Türkiye B Planını sundu

HTŞ’nin kendini feshetmeyi kabul etmemesi halinde ne olacak? Bu ihtimale karşı da Türkiye bir B Planı sundu. Buna göre, Türkiye’nin Fırat Kalkanı benzeri bir operasyonu İdlib’de de yapması gündemde. Ayrıca, bu planın uygulanması için 40 ÖSO grubundan seçilecek 5-6 bin savaşçının katılacağı Suriye Ulusal Ordusu, HTŞ’ye karşı yapılacak operasyonun kara gücünü oluştururken, Rusya ve Türkiye’ye ait savaş uçakları ise Suriye Ulusal Ordusu’na hava desteği sağlayacak. Batılı Yetkili, bu konuda, “HTŞ’nin başlattığı Hama operasyonu, Rusya’nın muhaliflere yönelik saldırılar başlatmasını hızlandırdı ama Rusya sadece muhalifleri değil hastane, sivil savunma merkezleri ve sivil yerleşim birimlerini de vuruyor. Bunun yanısıra, Türkiye’ye ait savaş uçakları İdlib üzerinde keşif uçuşları gerçekleştirdi. Hatta bir Türk savaş uçağı İdlib’in Kefrenbel ve Cebeli Zaviye kasabaları arasında bir bölgeye bombardıman düzenledi” değerlendirmesini yaptı.
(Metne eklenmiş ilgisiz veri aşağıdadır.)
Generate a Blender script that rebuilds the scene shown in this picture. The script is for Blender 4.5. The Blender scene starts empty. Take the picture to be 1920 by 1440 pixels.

PYD’nin Akdeniz’e ulaşması engellenecek

Bütün bu gelişmelere rağmen İdlib’e yönelik askeri harekat dosyası, Erdoğan’ın New York’tan dönüşünü bekliyor. Erdoğan, Ankara’ya döndüğünde MGK toplantısında bu konu netleşecek. MGK’nın operasyonunun önümüzdeki haftalarda başlamasına yeşil ışık yakması bekleniyor. Söz konusu anlaşmanın uygulanmaya başlanması, Ankara tarafından terör örgütü olarak nitelenen PYD’nin Akdeniz’e ulaşmasını da engelleyecek. Türkiye’deki bazı çevreler ise İdlib’e yönelik bir operasyon gerçekleştirilmesinin Türkiye içindeki aşırı unsurları harekete geçirme riski taşıdığına işaret ediyor.